For all this talk of metamodernism, sincerity and synchronicity, it might be tempting to view Màgia Roja as a little po-faced. Yet their desire to be inclusive feels like the strongest drive of all, an egalitarian philosophy that trumps all else and means that however intellectual, theoretical or conceptual their nights, they are at their core nothing more than intensely enjoyable. A sign above the entrance reads : "No means no – creeps will be expelled from Màgia Roja". The main rule, it is clear, is just to not be a dickhead.

As their reputation grows, politicians, celebrities and socialites have begun to take an interest, but in his additional role as doorman, Ramon is unflinching in his efforts to treat them all the same. When the club is full he says he’s had notable politicians try and fail to use their clout to gain access and he’s declined hundreds of euros in bribes. When local resident and Màgia Roja regular Arca brought Björk along with her for a night out, they had to pay for membership just like everyone else. The bar operates on a sliding scale depending on the customer’s financial situation, and such is the venue’s atmosphere that those better off are almost always happy to pay over the odds for a beer.

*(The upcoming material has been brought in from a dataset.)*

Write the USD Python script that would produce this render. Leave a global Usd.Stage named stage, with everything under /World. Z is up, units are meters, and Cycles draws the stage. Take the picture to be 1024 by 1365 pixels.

Màgia Roja shares common ground with other venues across Europe, Britain’s Café Oto, Islington Mill and New River Studios, for example; the likes of Gnod and Sly & The Family Drone have played gigs here, and collaborated with members of the Barcelona scene. Yet Victor sas they still consider themselves something of an island. There’s nowhere else he’s found that he feels quite matches them. “Maybe there’s places where they do these kinds of shows, but maybe they wouldn’t do something like we had yesterday, I don’t know anywhere where they do shows and then sessions and one thing becomes the other. Normally there’s a show then a cut, then techno or something like that, or they kick people out, or with Islington Mill they put on 80s pop and everyone leaves except two or three people. We’re trying to find these other islands, and we only guess that they exist, we’ve been throwing out our message in a bottle.”

That said, they’re not working alone. They have common ground with El Matadero, an abandoned slaughterhouse turned venue, rehearsal space and recording studio in the town of Azkoitia in the Basque Country, but they’re remote and don’t have the luxury of 15,000 members clamouring to get through the door. Martí Guillem, the musician who made the lightbulbs and cans sound like the inside of an MRI scanner earlier over the weekend, has also set up a space called NVCLI in his home of Valencia, but that’s in its formative stages. For now, Màgia Roja remains unique, and on the precipice of something even greater. Their next aim is to properly soundproof the space, a banal enough task, but one that one hopes will lead to parties that are louder, longer and more magical still.